Pocos son los españoles que se afeitan solos; lo consideran demasiado mecánico, y, como los orientales, prefieren la «navaja alquilada»; y como eso tiene que pagarse, es raro el que se permite el lujo de afeitarse a diario. Don Quijote advertía a Sancho, cuando fue a gobernar la ínsula, que se afeitara por lo menos un día sí y otro no, si quería tener apariencia de caballero. La palidez típica de los españoles se acentúa más por el contraste con las cerdas negras de la cara. Elfígaro de hoy se viste con arreglo a la moda, en que aparece en los escenarios transpirenaicos; siguiendo los buenos consejos de Galeno, tiene cuidado de no alarmar a sus pacientes con un traje lúgubre. A su alrededor no hay nada negro ni que recuerde la sepultura: va lleno de borlas, tejuelos, colorines y bordados; a cada paso dice agudezas y cuchufletas; nunca está quieto; siempre inquieto, miente y enjabona, hace la barba o una zapateta, acá y acullá y en todas partes: Fígaro la, Fígaro qua. Si tiene un momento libre de rapar barbas o de liar pitillos, descuelga la guitarra y canta la seguidilla de moda, desechando así las preocupaciones, que son enemigas de la música alegre. Desempeña sus deberes profesionales mucho mejor que su rival el cirujano, y al mismo tiempo no descompone el cuadro si toma parte en una función de aficionados, pudiéndose decir que representan más funciones los barberos en Sevilla que en muchos teatros de Europa.

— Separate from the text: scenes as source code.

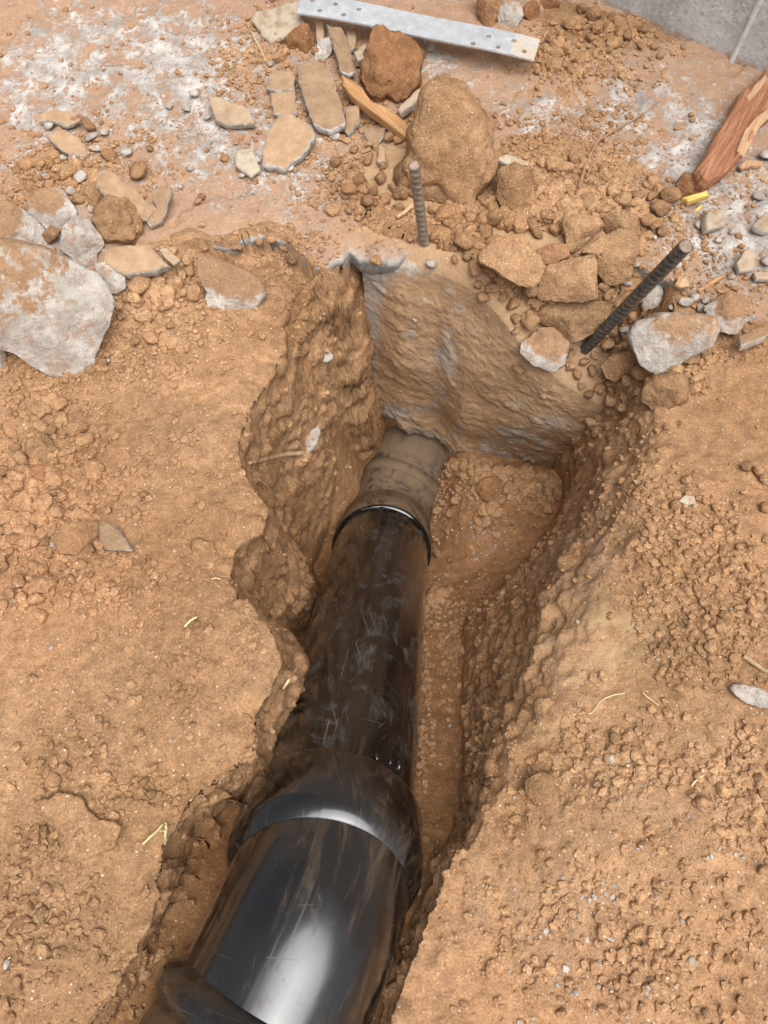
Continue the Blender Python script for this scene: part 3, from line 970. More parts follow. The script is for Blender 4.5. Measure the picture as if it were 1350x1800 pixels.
sweep('socket', pp, rr, M['elbow'], elbow, 96, cap=False, v0=0.7, soil=0.06)
# level socket where the next length begins
C1 = PB + NEAR * 0.20
pp, rr = profile(C1, E_dir, [(0.080, body_r - 0.001), (0.081, body_r + 0.002), (0.092, sock_r + 0.003), (0.096, sock_r + 0.0045), (0.108, sock_r + 0.005), (0.1085, sock_r + 0.001), (0.30, sock_r + 0.001)])
sweep('socket', pp, rr, M['elbow'], elbow, 96, cap=False, v0=1.4, soil=0.06)
# far bend, caked in soil
FARD = np.array([0.40, 0.915, -0.06]); FARD /= np.linalg.norm(FARD)
far0 = PA - S_dir * 0.022
felb = bend(far0 + S_dir * 0.06, S_dir, FARD, 0.082, 0.30, 0.060)
far_elbow = sweep('elbow', felb, np.full(len(felb), R0 * 1.0), M['dusty'], pipeE, 72, soil=0.08)
pp, rr = profile(far0, S_dir, [(0.0, R0 * 1.003), (-0.0008, R0 * 1.03), (0.0, R0 * 1.055), (0.003, R0 * 1.065), (0.048, R0 * 1.065), (0.052, R0 * 1.05), (0.085, R0 * 1.035), (0.095, R0 * 0.985)])
sweep('socket', pp, rr, M['dusty'], far_elbow, 72, cap=False, v0=2.3, soil=0.05)
pp, rr = profile(far0, S_dir, [(-0.001, R0 * 1.008), (-0.0032, R0 * 1.02), (-0.0032, R0 * 1.05), (-0.0005, R0 * 1.068), (0.0035, R0 * 1.0695), (0.005, R0 * 1.06)])
sweep('socket_rim', pp, rr, M['elbow'], far_elbow, 72, cap=False, v0=3.0)
CF = PA + S_dir * 0.12
pp, rr = profile(CF, FARD, [(0.070, R0 * 0.99), (0.072, R0 * 1.045), (0.092, R0 * 1.06), (0.0925, R0 * 0.975), (0.108, R0 * 0.975), (0.1085, R0 * 1.09), (0.112, R0 * 1.11), (0.30, R0 * 1.11)])
sweep('socket', pp, rr, M['dusty'], far_elbow, 72, cap=False, v0=3.7, soil=0.16)
# two blobs of solvent cement squeezed out at the joint
glue = mat_plain('solvent_cement', (0.004, 0.004, 0.004), (0.01, 0.01, 0.01), 60, 0.12, 0.05, 0.8)
def pipe_top(px, py):
    """point on the straight pipe seen at this place"""
    o, dr = np.array([0, 0, CAM_H]), ray(px, py); dr = dr / np.linalg.norm(dr)
    m = o - PB; ca = dr - (dr @ S_dir) * S_dir; cb = m - (m @ S_dir) * S_dir
    A, Bq, Cq = ca @ ca, 2 * ca @ cb, cb @ cb - R0 ** 2
    disc = max(Bq * Bq - 4 * A * Cq, 0)
    return o + dr * ((-Bq - math.sqrt(disc)) / (2 * A))
for gx_, gy_, gr in ((662, 1333, 0.0045), (701, 1347, 0.0050), (686, 1340, 0.0032)):
    c = pipe_top(gx_, gy_)
    gV = ICO[3][0] * np.array([gr * 0.8, gr * 1.3, gr]) + c
    mesh_obj('glue_bead', gV, ICO[3][1], glue, pipeE)
# ------------------------------------------------------------------ loose things: builders
def px_axes(px, py):
    d = ray(px, py); d = d / np.linalg.norm(d)
    A = np.array([1.0, 0, 0]); A = A - (A @ d) * d; A /= np.linalg.norm(A)
    return A, np.cross(A, d), -d          # right, up, towards the eye

def radial(poly, ang):
    """star-shaped outline -> radius per angle"""
    n = len(poly)
    out = np.zeros(len(ang))
    ca, sa = np.cos(ang), np.sin(ang)
    for k in range(n):
        a, b = poly[k], poly[(k + 1) % n]
        e = b - a
        den = ca * e[1] - sa * e[0]
        with np.errstate(divide='ignore', invalid='ignore'):
            r = (a[0] * e[1] - a[1] * e[0]) / den
            s = (a[0] * sa - a[1] * ca) / den
        ok = np.isfinite(r) & (r > 0) & (s >= -1e-6) & (s <= 1 + 1e-6)
        out = np.where(ok, np.maximum(out, r), out)
    return np.where(out > 0, out, np.median(out[out > 0]))

def finish_rock(name, V, F, mat, label, cat, group, dust=None, base=None):
    V = np.asarray(V)
    b = np.array([V[:, 0].mean(), V[:, 1].mean(), V[:, 2].min()]) if base is None else base
    at = {}
    if dust is not None: at['dust'] = dust
    o = mesh_obj(name, V - b, F, mat, attrs=at)
    o.location = tuple(b)
    if label: tag(o, label, cat, group)
    return o

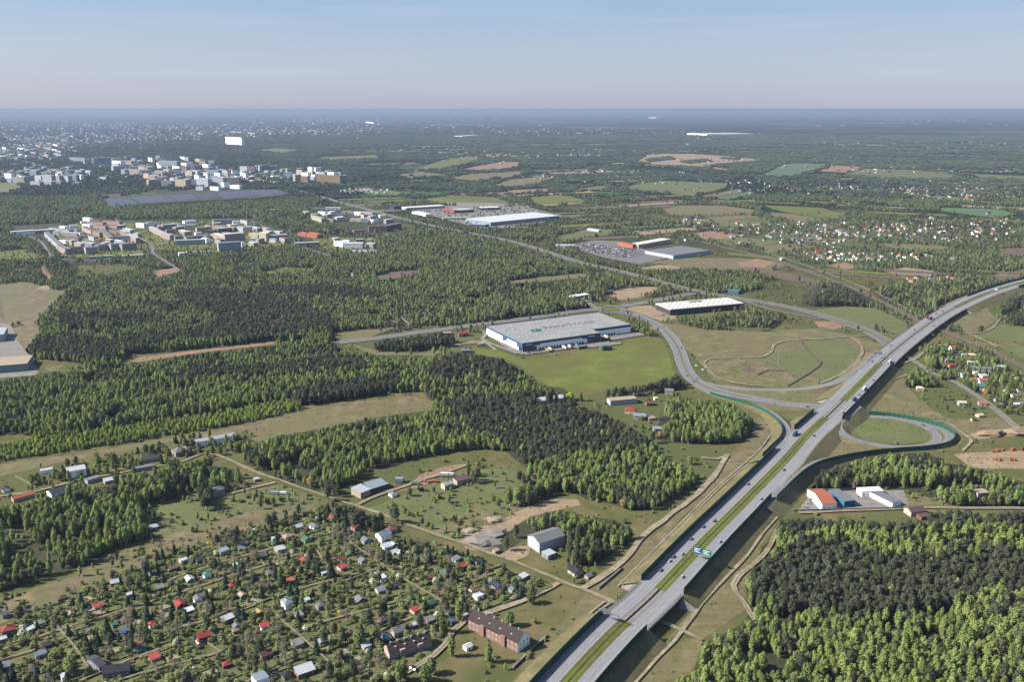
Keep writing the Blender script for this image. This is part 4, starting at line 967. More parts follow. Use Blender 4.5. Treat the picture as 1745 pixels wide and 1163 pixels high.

Según reza el proverbio: Los barberos, o locos o parleros, y por eso, el autócrata andaluz Adriano contestó cuando le preguntaron cómo quería que le afeitaran: «en silencio». El común de los mortales tiene que soportar la charla del fígaro mientras le sirve, sin ni siquiera poder responder, pues no es cosa fácil sostener una conversación sentado en el sillón de la barbería con las mejillas enjabonadas y las narices entre un índice y un pulgar. Según se dice, los barberos españoles aprenden su oficio en la cabeza de los hospicianos, y a aquel de que hablaba Marcial nada escapó de sus manos, a no ser un cauto macho cabrío. Los experimentos en las venas y en la boca de los pacientes son muchas veces cómicos, pero otras son bastante serios, como podemos afirmar por triste experiencia propia, pues tuvimos la poca precaución de dejar en España dos muelas de juicio como reliquias, recuerdos y trofeos de la implacable hazaña de Fígaro. No nos queda ya sino recordar su existencia y que eran de más valor que las perlas de las orejas de Cleopatra que disolvía en sus gazpachos. «Una boca sin muelas decía Don Quijote, es peor que un molino sin piedra». Y el caballero tenía razón.